» **Task prompt**: Below are some records; quote exactly the lines from the one that contains "a.y, QZ-.03+rs.uniform(-.008, .004))" through the one that contains "pm.slab([(v_.x+pn_.x*(.6 if i", inclusive, and no others.

» **Data section**:
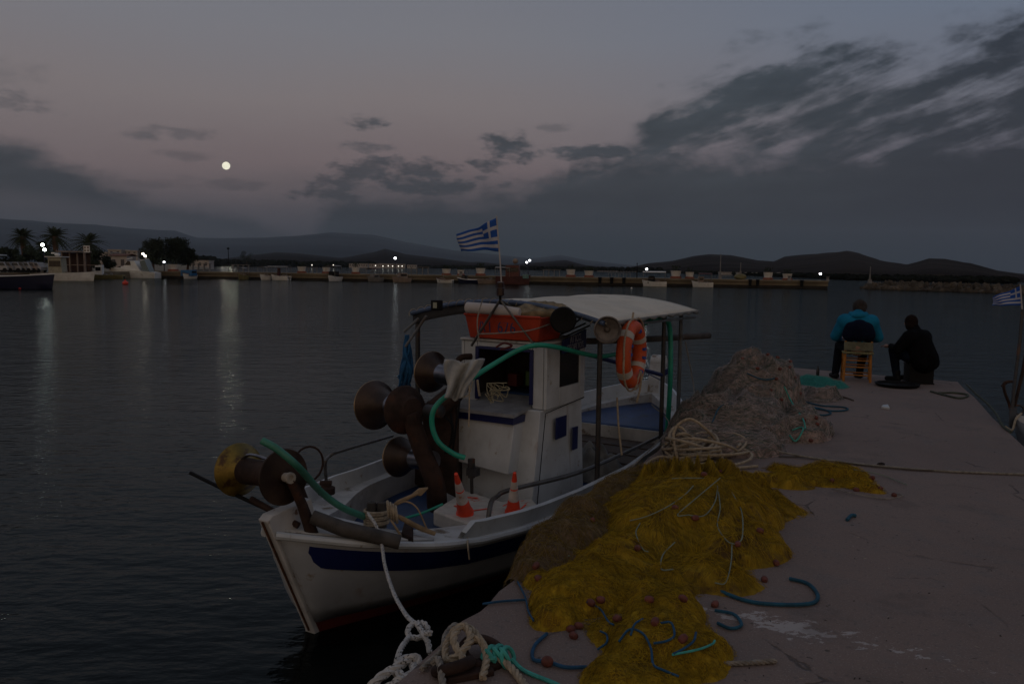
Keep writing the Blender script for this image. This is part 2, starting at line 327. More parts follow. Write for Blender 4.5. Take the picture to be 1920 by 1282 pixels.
# quay
qd = Vector((.3995, .9168, 0)); qn = Vector((.9168, -.3995, 0))      # along / to the right
EDGE0 = Vector((-.27, 3.44, QZ))
def QP(a, b, z=QZ): return Vector((EDGE0.x+qd.x*a+qn.x*b, EDGE0.y+qd.y*a+qn.y*b, z))
def quay_mat():
    m = bpy.data.materials.new('quay_concrete'); m.use_nodes = True; h = G(m.node_tree); b = h.N['Principled BSDF']
    t = h.n('ShaderNodeNewGeometry').outputs['Position']
    big = h.noise(t, .55, 4, .6); mid = h.noise(t, 5, 6, .65); fine = h.noise(t, 120, 2, .5); fin2 = h.noise(t, 45, 3, .6)
    c = h.mix(h.ss(big, .35, .65), (.188, .136, .114), (.228, .165, .137))
    c = h.mix(h.m('MULTIPLY', h.ss(mid, .45, .75), .6), c, (.17, .145, .135))
    c = h.mix(h.m('MULTIPLY', h.ss(fine, .56, .7), .55), c, (.36, .31, .28)); c = h.mix(h.m('MULTIPLY', h.ss(fin2, .58, .68), .55), c, (.11, .10, .095))
    vo = h.n('ShaderNodeTexVoronoi', feature='DISTANCE_TO_EDGE'); h.put(vo, 'Vector', h.mapv(t, (1, 1, .2))); h.put(vo, 'Scale', .9)
    wob = h.m('ADD', vo.outputs[0], h.m('MULTIPLY', h.m('SUBTRACT', h.noise(t, 9, 4, .6), .5), .05))
    crack = h.m('MULTIPLY', h.ss(h.m('ABSOLUTE', wob), .007, .001), h.ss(h.noise(t, 1.3, 2, .5), .5, .6)); c = h.mix(h.m('MULTIPLY', crack, .7), c, (.06, .05, .045))
    s = h.n('ShaderNodeSeparateXYZ'); h.put(s, 0, t); x, y, z = s.outputs
    a0 = P(1400, 1160); a1 = P(1600, 1200); dx, dy = a1.x-a0.x, a1.y-a0.y; L = math.hypot(dx, dy); dx /= L; dy /= L
    al = h.m('ADD', h.m('MULTIPLY', h.m('SUBTRACT', x, a0.x), dx), h.m('MULTIPLY', h.m('SUBTRACT', y, a0.y), dy))
    ac = h.m('ABSOLUTE', h.m('ADD', h.m('MULTIPLY', h.m('SUBTRACT', x, a0.x), -dy), h.m('MULTIPLY', h.m('SUBTRACT', y, a0.y), dx)))
    msk = h.m('SUBTRACT', h.m('SUBTRACT', .1, ac), h.m('MULTIPLY', h.m('ABSOLUTE', h.m('SUBTRACT', al, L*.5)), .16))
    pn = h.noise(h.mapv(t, (1, 1.6, 1)), 7, 7, .72)
    pt = h.ss(h.m('ADD', h.m('MULTIPLY', h.m('SUBTRACT', pn, .52), 1.0), msk), .03, .045)
    c = h.mix(h.m('MULTIPLY', pt, .8), c, (.46, .42, .40))
    st_ = h.noise(t, 1.6, 6, .7); c = h.mix(h.m('MULTIPLY', h.ss(st_, .54, .66), .35), c, (.10, .078, .068)); st2 = h.noise(t, 19, 3, .5); c = h.mix(h.m('MULTIPLY', h.ss(st2, .70, .73), .8), c, (.05, .04, .035))
    h.put(b, 'Base Color', c); h.put(b, 'Roughness', .88)
    bp = h.n('ShaderNodeBump'); h.put(bp, 'Strength', .7); h.put(bp, 'Distance', .006)
    h.put(bp, 'Height', h.m('ADD', h.m('ADD', h.m('MULTIPLY', fine, .35), fin2), h.m('SUBTRACT', h.m('MULTIPLY', mid, 1.2), h.m('MULTIPLY', crack, 2)))); h.L.new(bp.outputs[0], b.inputs['Normal']); return m
qa = QP(-9, 0); corner = Vector((4.27, 13.89, QZ)); er = Vector((6.78, 11.98, QZ)); rb = er+(Vector((5.23, 8.18, QZ))-Vector((6.65, 11.6, QZ))).normalized()*24
top = [qa]
n = 150; prev = None
rs = random.Random(3)
outl = [qa+(corner-qa)*(i/n) for i in range(n+1)]+[corner+(er-corner)*(i/10) for i in range(1, 11)]+[er+(rb-er)*(i/30) for i in range(1, 31)]
outl = [q+Vector((rs.uniform(-.014, .014), rs.uniform(-.014, .014), 0))*(2.6 if rs.random() < .12 else 1) for q in outl]+[Vector((rb.x, -12, QZ)), Vector((qa.x, -12, QZ))]
k = len(outl); q = M()
cen = sum(outl, Vector())/k
inn = [a+(cen-a).normalized()*.035 for a in outl]
q.add([tuple(a) for a in inn], [tuple(range(k))[::-1]])
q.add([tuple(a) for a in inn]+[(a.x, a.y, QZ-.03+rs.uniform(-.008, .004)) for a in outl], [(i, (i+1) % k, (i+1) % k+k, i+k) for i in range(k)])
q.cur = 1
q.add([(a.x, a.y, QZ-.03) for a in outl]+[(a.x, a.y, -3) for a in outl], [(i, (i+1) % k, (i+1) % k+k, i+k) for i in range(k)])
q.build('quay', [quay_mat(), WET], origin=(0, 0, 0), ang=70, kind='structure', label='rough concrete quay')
# far pier
PA = P(290, 521, 0); PB = P(1553, 541.5, 0); pd = (PB-PA).normalized(); pn_ = Vector((-pd.y, pd.x, 0)); PZ = 1.1
PA2 = PA-pd*0
pm = M()
for a, b_ in ((0, (PB-PA).length),):
    p4 = [PA, PB, PB+pn_*7, PA+pn_*7]
    pm.slab([(v_.x, v_.y, PZ-.25) for v_ in p4], (0, 0, .25)); pm.slab([(v_.x+pn_.x*(.0 if i < 2 else 0)+pn_.x*(.25 if i < 2 else -.25), v_.y+pn_.y*(.25 if i < 2 else -.25), .35) for i, v_ in enumerate(p4)], (0, 0, PZ-.61))
pm.cur = 1
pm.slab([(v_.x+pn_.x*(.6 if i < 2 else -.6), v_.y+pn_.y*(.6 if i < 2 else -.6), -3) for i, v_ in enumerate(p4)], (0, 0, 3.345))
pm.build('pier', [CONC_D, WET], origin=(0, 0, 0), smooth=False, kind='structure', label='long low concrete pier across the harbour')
def on_pier(px, off=0, z=PZ):
    d = ray(px, 520); d = Vector((d.x, d.y)); d.normalize(); A = Vector((PA.x+pn_.x*off, PA.y+pn_.y*off)); D = Vector((pd.x, pd.y))
    den = d.x*(-D.y)+D.x*d.y; t = (A.x*(-D.y)+D.x*A.y)/den; return Vector((d.x*t, d.y*t, z))
pyaw = math.atan2(pd.y, pd.x)
# left shore land with its own quay edge
LAND = mat('shore_ground', (.12, .10, .075), .95, .4, .2, .2, 2)
def far(px, D, z=0):
    d = ray(px, 505); h_ = Vector((d.x, d.y, 0)).normalized(); return Vector((h_.x*D, h_.y*D, z))
lm = M(); pts = [far(-160, 112), far(60, 118), far(150, 128), far(300, 146), far(395, 220), far(380, 700), far(-300, 700)]
lm.slab([(v_.x, v_.y, -2) for v_ in pts], (0, 0, 2+1.0)); lm.build('shore', CONC_D, origin=(0, 0, 0), smooth=False, kind='structure', label='low shore with the harbour road at the left')
def ridge(name, pts, foot, D, m, rough=.02, label='', n=260, back=1.25):
    pxs = [a for a, b in pts]; lo, hi_ = pxs[0], pxs[-1]; rows = 14; V = []
    rr = np.random.default_rng(len(name)+int(D)); ph = rr.uniform(0, 6.28, (40,)); fq = rr.uniform(.6, 9, (40,))
    for i in range(n+1):
        px = lo+(hi_-lo)*i/n; py = np.interp(px, pxs, [b for a, b in pts]); hy_ = 500-(px-960)*-ROLL
        D0 = np.interp(px, [a for a, b in foot], [b for a, b in foot]); hz = (hy_-py)/FPX*D+EZ
        for j in range(rows+1):
            t = j/(rows-2); d = D0*(D/D0)**min(t, 1) if t <= 1 else D*(1+(back-1)*(t-1)*4)
            e = (t**1.7 if t <= 1 else max(-.02, 1-(t-1)*8))
            nz = sum(math.sin(ph[q_]+fq[q_]*(px/60)+fq[39-q_]*t*4)/fq[q_] for q_ in range(40))*.06
            z = hz*e*(1+(nz*rough*10 if t < 1 else nz*rough*2))+.6 if e > 0 else -2
            v_ = far(px, d); V.append((v_.x, v_.y, z))
    w_ = rows+1; F = [(i*w_+j, (i+1)*w_+j, (i+1)*w_+j+1, i*w_+j+1) for i in range(n) for j in range(rows)]
    a = M(); a.add(V, F); a.build(name, m, origin=(0, 0, 0), ang=180, kind='structure', label=label)
HILL = mat('hill_scrub', (.048, .042, .04), 1, .5, .006, .0, 1, dirt=(.06, .045, .03), dirt_amt=.5, dirt_scale=.012, spec=0)
HILLB = mat('hill_brown', (.035, .03, .03), 1, .4, .004, .0, 1, spec=0)
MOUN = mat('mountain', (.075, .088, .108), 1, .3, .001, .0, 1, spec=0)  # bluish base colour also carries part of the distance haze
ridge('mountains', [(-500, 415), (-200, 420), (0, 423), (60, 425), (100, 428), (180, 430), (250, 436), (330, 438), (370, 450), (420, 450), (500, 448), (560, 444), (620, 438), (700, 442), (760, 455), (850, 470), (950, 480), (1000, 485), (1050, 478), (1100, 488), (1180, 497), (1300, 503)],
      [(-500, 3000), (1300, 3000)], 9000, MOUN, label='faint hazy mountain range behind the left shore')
ridge('hills', [(380, 490), (450, 482), (520, 474), (560, 476), (640, 484), (700, 474), (722, 467), (760, 477), (830, 485), (880, 492), (900, 491), (950, 497), (1000, 493), (1060, 488), (1100, 498), (1180, 503), (1260, 506)],
      [(380, 900), (740, 900), (1200, 600), (1260, 560)], 4000, HILLB, label='low brown hills across the bay')
ridge('hills', [(1140, 506), (1180, 502), (1215, 494), (1260, 490), (1300, 481), (1330, 478), (1370, 480), (1420, 490), (1450, 492), (1470, 485), (1500, 483), (1545, 481), (1585, 478), (1610, 482), (1650, 493), (1700, 499), (1740, 490), (1770, 491), (1820, 497), (1870, 508), (1920, 514), (2100, 512), (2400, 520)],
      [(1140, 620), (1300, 420), (1577, 240), (1700, 220), (2000, 220), (2400, 220)], 2600, HILL, rough=.03, label='dark scrubby hills behind the breakwater')
# breakwater of boulders
ROCK = mat('breakwater_rock', (.10, .08, .058), .95, .5, .5, .4, 3, dirt=(.05, .045, .04), dirt_amt=.7, dirt_scale=.4)
bw = M(); b1 = P(1612, 541, 0); b2 = P(2080, 556, 0); rs = random.Random(5); Lb = (b2-b1).length
for i in range(420):
    t = rs.random(); off = rs.uniform(-.2, 3.6); c = b1+(b2-b1)*t; nb = Vector((-(b2-b1).y, (b2-b1).x, 0)).normalized(); c = c+nb*off
    hgt = max(.05, min(1, off/1.2)*(1.0)*min(1, t*Lb/3+.35)); s_ = rs.uniform(.25, .62)
    a = M(); a.ball((0, 0, 0), (s_, s_*rs.uniform(.6, 1), s_*rs.uniform(.5, .9)), 7, 5, .35); rot = Euler((rs.uniform(0, 6), rs.uniform(0, 6), rs.uniform(0, 6))).to_matrix()
    bw.add([rot @ Vector(v_)+Vector((c.x, c.y, hgt*rs.uniform(.1, .85))) for v_ in a.v], a.f)
bw.slab([(b1.x, b1.y, -2), (b2.x, b2.y, -2), (b2.x+nb.x*4, b2.y+nb.y*4, -2), (b1.x+nb.x*4, b1.y+nb.y*4, -2)], (0, 0, 2.3))
bw.build('breakwater', ROCK, origin=(0, 0, 0), smooth=False, kind='structure', label='rubble breakwater of brown boulders')
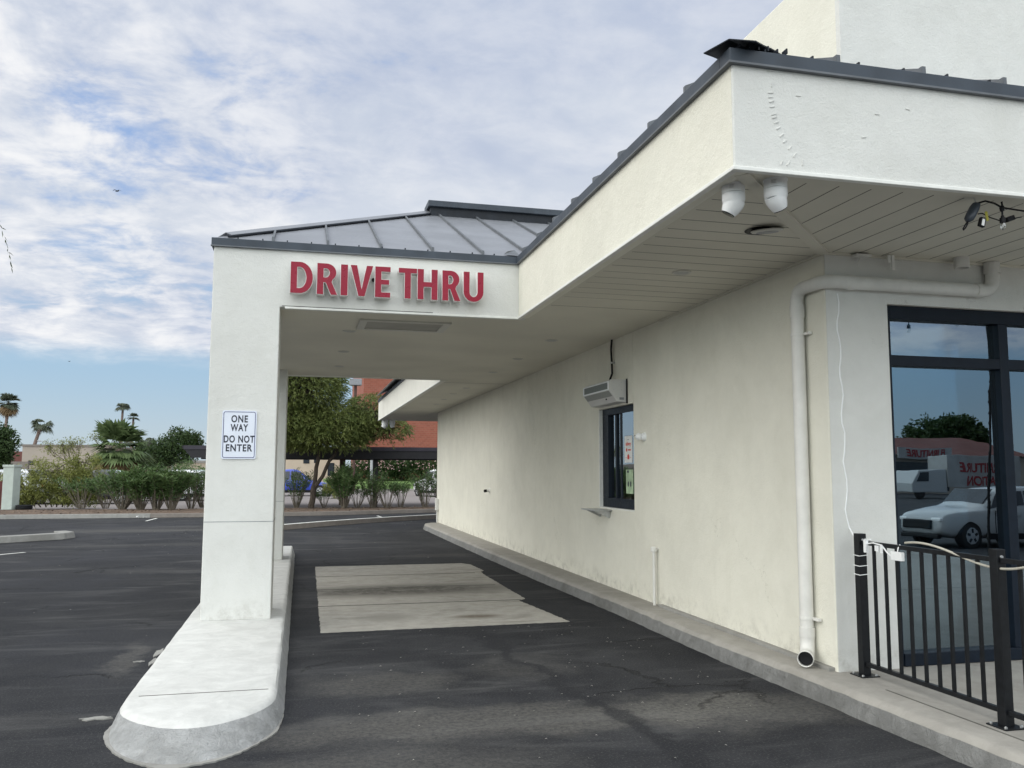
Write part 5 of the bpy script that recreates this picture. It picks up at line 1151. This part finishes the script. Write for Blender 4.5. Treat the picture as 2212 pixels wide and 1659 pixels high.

» **Finished exercise**:
q.add([tuple(a) for a in inn]+[(a.x, a.y, QZ-.03+rs.uniform(-.008, .004)) for a in outl], [(i, (i+1) % k, (i+1) % k+k, i+k) for i in range(k)])
q.cur = 1
q.add([(a.x, a.y, QZ-.03) for a in outl]+[(a.x, a.y, -3) for a in outl], [(i, (i+1) % k, (i+1) % k+k, i+k) for i in range(k)])
q.build('quay', [quay_mat(), WET], origin=(0, 0, 0), ang=70, kind='structure', label='rough concrete quay')
# far pier
PA = P(290, 521, 0); PB = P(1553, 541.5, 0); pd = (PB-PA).normalized(); pn_ = Vector((-pd.y, pd.x, 0)); PZ = 1.1
PA2 = PA-pd*0
pm = M()
for a, b_ in ((0, (PB-PA).length),):
    p4 = [PA, PB, PB+pn_*7, PA+pn_*7]
    pm.slab([(v_.x, v_.y, PZ-.25) for v_ in p4], (0, 0, .25)); pm.slab([(v_.x+pn_.x*(.0 if i < 2 else 0)+pn_.x*(.25 if i < 2 else -.25), v_.y+pn_.y*(.25 if i < 2 else -.25), .35) for i, v_ in enumerate(p4)], (0, 0, PZ-.61))
pm.cur = 1
pm.slab([(v_.x+pn_.x*(.6 if i < 2 else -.6), v_.y+pn_.y*(.6 if i < 2 else -.6), -3) for i, v_ in enumerate(p4)], (0, 0, 3.345))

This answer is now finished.